Minnesota Vikings wide receiver Adam Thielen (19) is tackled by San Francisco 49ers cornerback Richard Sherman (25) during the first half of an NFL divisional playoff football game, Saturday. Photo courtesy of Tony Avelar/AP Photo

Minnesota Vikings wide receiver Adam Thielen (19) is tackled by San Francisco 49ers cornerback Richard Sherman (25) during the first half of an NFL divisional playoff football game, Saturday. Photo courtesy of Tony Avelar/AP Photo

Jorge Eckardt:

Yes, the game itself is rather easy-going, but while that is normally looked at as a negative I think it actually adds to the atmosphere of the event. These players have just played at minimum a 16-game season, and for those who made the playoffs even longer. No one needs them to be flying around the field trying to hurt each other, because that doesn’t benefit anyone. All that the fans really need is some fun, friendly competition like the backyard football that you mentioned. I’m excited about watching Tre’Davious White and Stefon Gilmore go up against Michael Thomas and Davante Adams, and it’ll be fun to see Lamar Jackson show off and try to pick apart the NFC Defense. And, it gives lesser-known but great players a chance to show how good they are on a national stage. Last year, we got to see Kansas City Chiefs and former UConn fullback tear up the game, catching three passes for 92 yards, just three short of the game-lead. It also gives players an opportunity to play different positions and even on different sides of the ball, with Jalen Ramsey having a reception and Alvin Kamara, Michael Thomas, Mike Evans, Jarvis Landry, Keenan Allen and JuJu Smith-Schuster all getting snaps on defense.

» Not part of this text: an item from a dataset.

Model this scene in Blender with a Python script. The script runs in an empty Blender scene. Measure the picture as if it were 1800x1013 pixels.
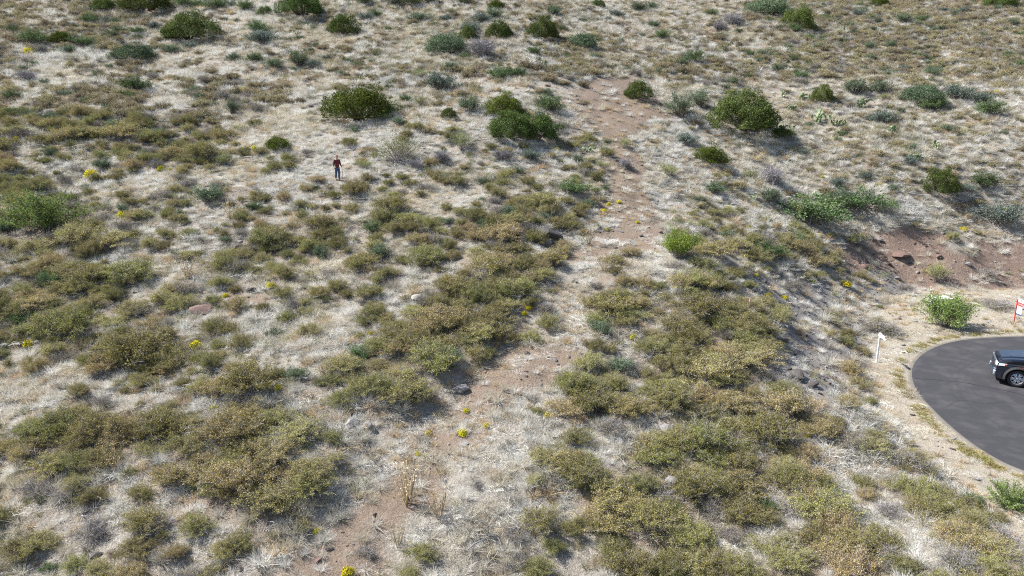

That’s something you won’t see in an actual game, which is the perfect reason why this game is so fun to watch. It’s different. It’s light-hearted. It’s fun. It’s everything that an All-Star game should be, you really don’t need anything more. 

Matt Severino: 

The intent of the Pro Bowl is to have the best players in the league doing what they all do best on the field in a single game. Because of the system currently in place, it would be in the best interest of the league to start looking at other possible options to make the event more intriguing.  I think what the NBA did a few years back with picking captains was one of the best decisions a professional sports league made regarding their all-star game in a long time. You could televise the draft and have the top vote-getters picking their friends and players they would most like to be on their team.  Another direction the league could go would be to do multiple teams. It is clear that the conference matchup clearly isn’t working. I think some kind of bracket of four smaller teams would be a great way to freshen up the Pro Bowl game. Other small improvements could also greatly benefit the event.  Offering a cash prize or donation to the players on the winning team to a charity of their choice would give players an incentive to compete at a somewhat high level, at least something close to what is on display every week across the league.  Moving the location of the game could also help.  Every year the MLB and NBA move the game to a new city or region, drawing fans who hadn’t gotten the chance to attend the previous year. With this, there would be a chance for new uniforms and helmets to be introduced, something that the NFL has refused to capitalize on in years past. It wouldn’t take a complete rework, but for the Pro Bowl to become something that the average sports fan is interested in following, something has to be done.